Si les pays arabes en appellent également à l'intervention des Nations unies, ils sont très critiques sur la passivité de l'organisation internationale.
L'attaque la plus virulente est venue de George Sabra, un dirigeant de la Coalition nationale de l'opposition : "Où est la communauté internationale. Où est son honneur ? ", a-t-il martelé lors d'une conférence de presse à Istanbul. "Le régime syrien se moque de l'ONU et des grandes puissances quand il
frappe près de Damas avec des armes chimiques alors que la commission d'enquête
internationale se trouve à quelques pas " de là, a-t-il ajouté.
"Celui qui nous tue et tue nos enfants, ce n'est pas seulement le régime.
L'indécision américaine nous tue. Le silence de nos amis nous tue. L'abandon de
la communauté internationale nous tue, l'indifférence des Arabes et des
musulmans, l'hypocrisie du monde que nous croyions libre nous tue" (Georges Sabra)
Même son de cloche du côté du chef de l'opposition syrienne Ahmed Jarba, qui s'est exprimé sur la chaîne Al-Arabiya pour demander au Conseil de sécurité de "tenir une réunion urgente
pour assumer ses responsabilités face à ce massacre ".
Quant à la Ligue arabe, elle a dénoncé dans son communiqué un "crime ayant fait des centaines de victimes parmi les civils syriens innocents ", demandant à ce que ses auteurs soient traduits "devant la justice pénale internationale ". Elle affirme être "très surprise que ce crime ait été commis alors même que sont présents les enquêteurs de l'ONU ".
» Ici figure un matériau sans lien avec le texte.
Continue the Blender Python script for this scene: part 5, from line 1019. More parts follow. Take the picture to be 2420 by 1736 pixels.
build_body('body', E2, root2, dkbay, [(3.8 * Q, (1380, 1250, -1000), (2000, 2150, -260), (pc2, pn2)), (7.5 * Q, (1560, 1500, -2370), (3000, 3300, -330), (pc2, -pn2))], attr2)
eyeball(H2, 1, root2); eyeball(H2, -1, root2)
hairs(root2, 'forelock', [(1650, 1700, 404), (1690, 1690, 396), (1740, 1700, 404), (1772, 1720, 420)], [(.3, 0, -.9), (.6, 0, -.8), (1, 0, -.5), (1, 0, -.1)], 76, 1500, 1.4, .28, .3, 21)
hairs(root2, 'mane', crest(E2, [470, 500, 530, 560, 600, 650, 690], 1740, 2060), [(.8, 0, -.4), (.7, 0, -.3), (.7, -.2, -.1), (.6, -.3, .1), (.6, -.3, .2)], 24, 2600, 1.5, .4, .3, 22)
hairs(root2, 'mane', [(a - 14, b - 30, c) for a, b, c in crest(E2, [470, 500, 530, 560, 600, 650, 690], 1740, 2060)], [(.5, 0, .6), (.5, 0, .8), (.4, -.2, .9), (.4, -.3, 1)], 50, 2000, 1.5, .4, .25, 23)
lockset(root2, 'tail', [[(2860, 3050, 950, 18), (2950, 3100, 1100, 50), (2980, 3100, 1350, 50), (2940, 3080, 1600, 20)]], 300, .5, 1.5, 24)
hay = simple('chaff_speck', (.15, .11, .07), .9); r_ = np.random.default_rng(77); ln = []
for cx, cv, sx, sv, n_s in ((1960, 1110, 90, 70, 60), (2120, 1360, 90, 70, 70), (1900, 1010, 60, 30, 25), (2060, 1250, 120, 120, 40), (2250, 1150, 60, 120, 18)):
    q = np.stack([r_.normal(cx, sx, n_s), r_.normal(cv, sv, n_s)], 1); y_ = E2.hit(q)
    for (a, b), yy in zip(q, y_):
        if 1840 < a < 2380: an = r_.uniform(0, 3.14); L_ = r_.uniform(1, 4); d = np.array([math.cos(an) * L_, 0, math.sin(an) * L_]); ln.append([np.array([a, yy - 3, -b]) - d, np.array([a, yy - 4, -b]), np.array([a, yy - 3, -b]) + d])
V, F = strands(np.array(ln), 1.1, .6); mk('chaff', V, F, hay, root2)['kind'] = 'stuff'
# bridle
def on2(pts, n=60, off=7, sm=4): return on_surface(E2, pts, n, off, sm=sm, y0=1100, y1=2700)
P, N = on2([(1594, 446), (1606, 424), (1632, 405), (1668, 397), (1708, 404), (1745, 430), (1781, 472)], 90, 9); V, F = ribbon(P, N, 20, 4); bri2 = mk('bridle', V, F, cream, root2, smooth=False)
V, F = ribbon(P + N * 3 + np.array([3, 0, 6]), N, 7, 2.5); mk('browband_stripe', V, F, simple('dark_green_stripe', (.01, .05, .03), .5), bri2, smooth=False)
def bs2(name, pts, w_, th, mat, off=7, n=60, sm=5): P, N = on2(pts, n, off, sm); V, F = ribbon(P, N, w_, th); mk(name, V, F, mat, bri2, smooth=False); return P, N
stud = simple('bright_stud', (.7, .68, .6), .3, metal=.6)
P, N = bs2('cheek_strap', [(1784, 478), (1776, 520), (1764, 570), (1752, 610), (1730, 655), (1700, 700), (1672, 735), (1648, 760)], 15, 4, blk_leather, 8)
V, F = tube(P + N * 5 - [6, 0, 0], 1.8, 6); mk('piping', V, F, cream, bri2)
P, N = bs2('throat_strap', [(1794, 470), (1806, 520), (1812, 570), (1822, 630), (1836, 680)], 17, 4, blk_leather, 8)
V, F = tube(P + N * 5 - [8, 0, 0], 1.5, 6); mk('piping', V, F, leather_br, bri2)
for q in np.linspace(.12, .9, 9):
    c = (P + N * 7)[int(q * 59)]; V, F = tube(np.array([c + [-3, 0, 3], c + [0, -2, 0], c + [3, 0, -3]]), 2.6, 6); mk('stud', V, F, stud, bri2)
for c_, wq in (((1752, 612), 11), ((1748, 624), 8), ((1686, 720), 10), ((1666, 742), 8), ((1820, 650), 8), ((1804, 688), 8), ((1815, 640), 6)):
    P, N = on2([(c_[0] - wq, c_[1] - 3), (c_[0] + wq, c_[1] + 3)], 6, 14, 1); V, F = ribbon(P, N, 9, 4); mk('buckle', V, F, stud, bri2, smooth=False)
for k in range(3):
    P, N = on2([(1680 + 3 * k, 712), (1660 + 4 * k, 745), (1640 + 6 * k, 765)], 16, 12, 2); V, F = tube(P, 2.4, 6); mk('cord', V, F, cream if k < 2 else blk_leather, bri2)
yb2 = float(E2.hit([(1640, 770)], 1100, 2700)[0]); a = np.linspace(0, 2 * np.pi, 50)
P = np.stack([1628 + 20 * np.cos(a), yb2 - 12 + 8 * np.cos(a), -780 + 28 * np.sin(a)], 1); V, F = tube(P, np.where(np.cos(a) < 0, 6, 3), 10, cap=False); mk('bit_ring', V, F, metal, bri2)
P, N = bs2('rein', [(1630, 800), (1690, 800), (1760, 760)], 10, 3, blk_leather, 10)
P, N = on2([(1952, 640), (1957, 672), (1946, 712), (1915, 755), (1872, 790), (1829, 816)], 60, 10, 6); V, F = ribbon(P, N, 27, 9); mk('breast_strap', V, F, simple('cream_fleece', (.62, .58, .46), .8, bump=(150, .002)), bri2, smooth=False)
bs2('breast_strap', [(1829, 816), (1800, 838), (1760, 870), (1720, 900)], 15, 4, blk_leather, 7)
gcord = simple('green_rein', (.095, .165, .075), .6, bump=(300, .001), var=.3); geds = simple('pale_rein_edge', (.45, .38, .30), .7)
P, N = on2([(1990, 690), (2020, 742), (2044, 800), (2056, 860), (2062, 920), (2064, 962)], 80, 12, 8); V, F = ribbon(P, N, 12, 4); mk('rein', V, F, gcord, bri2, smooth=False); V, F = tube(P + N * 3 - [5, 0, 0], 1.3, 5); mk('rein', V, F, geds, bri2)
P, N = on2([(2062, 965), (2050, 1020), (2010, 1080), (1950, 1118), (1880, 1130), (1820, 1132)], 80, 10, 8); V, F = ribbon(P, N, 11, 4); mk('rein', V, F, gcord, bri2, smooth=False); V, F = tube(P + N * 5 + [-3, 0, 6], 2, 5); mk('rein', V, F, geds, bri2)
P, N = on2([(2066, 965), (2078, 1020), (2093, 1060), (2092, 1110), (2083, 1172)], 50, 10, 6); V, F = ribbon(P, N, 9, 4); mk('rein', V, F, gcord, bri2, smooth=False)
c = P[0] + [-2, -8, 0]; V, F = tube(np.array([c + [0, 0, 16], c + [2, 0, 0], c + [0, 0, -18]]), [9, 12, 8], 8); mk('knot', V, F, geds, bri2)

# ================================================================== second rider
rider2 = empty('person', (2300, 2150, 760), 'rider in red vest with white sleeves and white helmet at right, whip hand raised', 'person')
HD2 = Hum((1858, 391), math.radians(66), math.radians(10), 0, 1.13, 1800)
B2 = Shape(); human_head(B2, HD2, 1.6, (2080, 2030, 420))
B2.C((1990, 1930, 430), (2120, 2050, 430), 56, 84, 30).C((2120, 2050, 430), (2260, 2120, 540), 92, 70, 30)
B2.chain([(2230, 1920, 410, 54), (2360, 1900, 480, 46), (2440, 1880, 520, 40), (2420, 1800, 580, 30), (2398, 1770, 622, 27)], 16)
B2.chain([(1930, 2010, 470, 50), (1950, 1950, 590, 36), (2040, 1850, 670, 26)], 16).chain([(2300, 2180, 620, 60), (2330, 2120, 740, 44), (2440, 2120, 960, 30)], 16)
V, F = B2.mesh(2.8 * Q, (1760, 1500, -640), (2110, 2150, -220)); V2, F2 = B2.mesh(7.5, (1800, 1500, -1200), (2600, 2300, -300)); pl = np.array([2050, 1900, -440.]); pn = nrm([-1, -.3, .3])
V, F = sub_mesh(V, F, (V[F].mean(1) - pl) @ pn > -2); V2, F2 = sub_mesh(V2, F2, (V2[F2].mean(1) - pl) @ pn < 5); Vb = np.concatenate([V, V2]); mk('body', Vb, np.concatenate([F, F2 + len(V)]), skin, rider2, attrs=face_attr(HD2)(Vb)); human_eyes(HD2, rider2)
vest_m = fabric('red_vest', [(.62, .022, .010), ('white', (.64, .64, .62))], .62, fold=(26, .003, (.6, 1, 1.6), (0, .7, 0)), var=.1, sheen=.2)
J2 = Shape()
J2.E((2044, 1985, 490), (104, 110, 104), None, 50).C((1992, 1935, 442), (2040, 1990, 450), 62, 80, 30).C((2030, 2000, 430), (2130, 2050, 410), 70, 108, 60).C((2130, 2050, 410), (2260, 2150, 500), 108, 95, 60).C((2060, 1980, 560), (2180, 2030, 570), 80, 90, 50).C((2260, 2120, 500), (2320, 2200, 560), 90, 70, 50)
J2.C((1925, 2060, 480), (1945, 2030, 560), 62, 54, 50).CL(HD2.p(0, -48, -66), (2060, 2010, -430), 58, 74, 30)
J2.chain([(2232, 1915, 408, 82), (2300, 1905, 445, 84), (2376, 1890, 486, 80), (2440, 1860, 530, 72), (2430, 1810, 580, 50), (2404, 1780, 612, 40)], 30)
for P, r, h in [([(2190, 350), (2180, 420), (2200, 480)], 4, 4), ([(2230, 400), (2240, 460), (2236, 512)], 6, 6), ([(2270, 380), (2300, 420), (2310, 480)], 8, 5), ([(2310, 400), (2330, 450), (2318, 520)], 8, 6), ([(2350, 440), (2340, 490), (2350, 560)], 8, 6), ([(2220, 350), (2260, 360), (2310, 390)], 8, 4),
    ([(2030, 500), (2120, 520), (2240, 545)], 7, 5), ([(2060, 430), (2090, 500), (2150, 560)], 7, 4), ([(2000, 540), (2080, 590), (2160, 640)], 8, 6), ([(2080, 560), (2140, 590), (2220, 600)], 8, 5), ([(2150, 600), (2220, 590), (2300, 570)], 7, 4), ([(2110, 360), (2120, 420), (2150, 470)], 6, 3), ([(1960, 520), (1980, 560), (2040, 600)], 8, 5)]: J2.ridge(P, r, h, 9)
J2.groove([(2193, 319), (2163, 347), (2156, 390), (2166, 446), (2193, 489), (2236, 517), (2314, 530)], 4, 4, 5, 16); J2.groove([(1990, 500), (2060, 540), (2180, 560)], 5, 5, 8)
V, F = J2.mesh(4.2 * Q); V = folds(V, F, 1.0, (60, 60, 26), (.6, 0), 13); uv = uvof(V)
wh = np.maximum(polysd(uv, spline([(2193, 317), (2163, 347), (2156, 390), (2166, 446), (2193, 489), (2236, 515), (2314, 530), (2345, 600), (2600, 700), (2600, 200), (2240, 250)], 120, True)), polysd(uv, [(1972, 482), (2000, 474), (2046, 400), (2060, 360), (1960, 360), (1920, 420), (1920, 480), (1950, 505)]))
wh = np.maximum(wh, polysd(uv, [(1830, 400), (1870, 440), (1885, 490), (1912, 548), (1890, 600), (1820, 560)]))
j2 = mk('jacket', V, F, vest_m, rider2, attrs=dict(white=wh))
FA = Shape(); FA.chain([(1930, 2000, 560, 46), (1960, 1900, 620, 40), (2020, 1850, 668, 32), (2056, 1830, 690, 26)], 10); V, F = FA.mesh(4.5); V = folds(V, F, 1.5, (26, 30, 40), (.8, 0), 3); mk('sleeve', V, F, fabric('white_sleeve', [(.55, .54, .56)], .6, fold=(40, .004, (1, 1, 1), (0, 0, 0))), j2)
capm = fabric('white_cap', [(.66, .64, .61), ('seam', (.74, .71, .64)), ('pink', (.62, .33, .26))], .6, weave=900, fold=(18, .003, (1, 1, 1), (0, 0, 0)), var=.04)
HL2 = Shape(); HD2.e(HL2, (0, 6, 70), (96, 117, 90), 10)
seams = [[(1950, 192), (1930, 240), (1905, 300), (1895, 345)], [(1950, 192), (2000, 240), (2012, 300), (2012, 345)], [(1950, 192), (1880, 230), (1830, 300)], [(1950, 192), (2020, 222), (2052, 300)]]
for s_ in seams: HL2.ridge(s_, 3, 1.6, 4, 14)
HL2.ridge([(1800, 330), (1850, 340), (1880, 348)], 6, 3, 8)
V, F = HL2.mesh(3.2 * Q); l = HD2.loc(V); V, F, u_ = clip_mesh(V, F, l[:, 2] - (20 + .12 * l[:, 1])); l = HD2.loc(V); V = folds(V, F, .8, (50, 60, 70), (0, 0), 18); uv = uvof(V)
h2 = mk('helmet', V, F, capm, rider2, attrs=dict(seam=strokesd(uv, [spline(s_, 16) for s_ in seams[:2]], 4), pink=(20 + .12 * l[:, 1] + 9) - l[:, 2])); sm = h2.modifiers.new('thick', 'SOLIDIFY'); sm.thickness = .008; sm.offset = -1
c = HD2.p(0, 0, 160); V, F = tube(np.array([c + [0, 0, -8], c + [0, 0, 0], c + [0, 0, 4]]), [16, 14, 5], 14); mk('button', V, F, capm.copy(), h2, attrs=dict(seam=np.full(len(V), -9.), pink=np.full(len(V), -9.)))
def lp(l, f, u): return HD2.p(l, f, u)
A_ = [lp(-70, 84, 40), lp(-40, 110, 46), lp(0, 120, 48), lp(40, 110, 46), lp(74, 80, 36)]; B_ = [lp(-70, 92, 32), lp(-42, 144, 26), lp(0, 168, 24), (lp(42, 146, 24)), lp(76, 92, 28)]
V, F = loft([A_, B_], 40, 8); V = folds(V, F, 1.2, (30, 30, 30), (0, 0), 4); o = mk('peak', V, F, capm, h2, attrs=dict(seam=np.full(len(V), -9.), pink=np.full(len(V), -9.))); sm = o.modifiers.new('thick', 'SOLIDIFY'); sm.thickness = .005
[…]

Seule voix discordante : la Russie
Fidèle soutien du régime de Bachar al-Assad, la Russie a dénoncé mercredi ce concert de soupçons, estimant qu'il s'agissait d'une "provocation planifiée à l'avance ".
Le ministère des Affaires étrangères russe affirme que ces accusations d'utilisation d'armes chimiques "ne sont pas vérifiées ", et dénonce "une campagne d'information agressive ". "Tout cela nous fait penser que nous faisons face une nouvelle fois à une
provocation planifiée à l'avance ", a ajouté le ministère.
Pour le moment, les autorités syriennes démentent avoir eu recours à des armes chimiques. Elles accusent les chaînes de télévision satellitaires de diffuser des informations "infondées ".